Our responsibility as life tenants is to make certain
there are wilderness values to honor after we have gone.
William O. Douglas
The Douglas Forum on Conservation Law builds on the legacy of William O. Douglas – United States Supreme Court Justice from 1939-1975 – whose judicial opinions, books and political work revealed the need and potential for the law to effectively conserve natural resources. Although Douglas’ thinking on natural resources was broad in scope, his legal perspective was grounded in his formative experiences in Washington State’s Yakima River region in the Pacific Northwest’ Columbia River Basin.
The Douglas Forum focuses on research, scholarship and advocacy concerning strategies to engage the law to improve management of rivers in the United States and worldwide (particularly transboundary rivers that span multiple nations) to better conserve and restore fisheries.
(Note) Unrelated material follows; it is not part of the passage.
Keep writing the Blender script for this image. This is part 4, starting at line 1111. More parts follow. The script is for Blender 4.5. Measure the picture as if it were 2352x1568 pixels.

The director of the Douglas Forum – Paul Stanton Kibel – is professor emeritus of water law, author of the book Riverflow: The Right to Keep Water Instream (Cambridge University Press 2021), member of the International Association of Water Law’s Executive Council, advisory board member for the California Water Law Symposium and San Francisco Baykeeper. Since 2014 he has served as natural resource counsel for the Water and Power Law Group. He holds a B.A. from Colgate University in New York, an LL.M. from the University of California-Berkeley Law School and is a Ph.D. in Law candidate at the University of Manchester International Law Centre in England.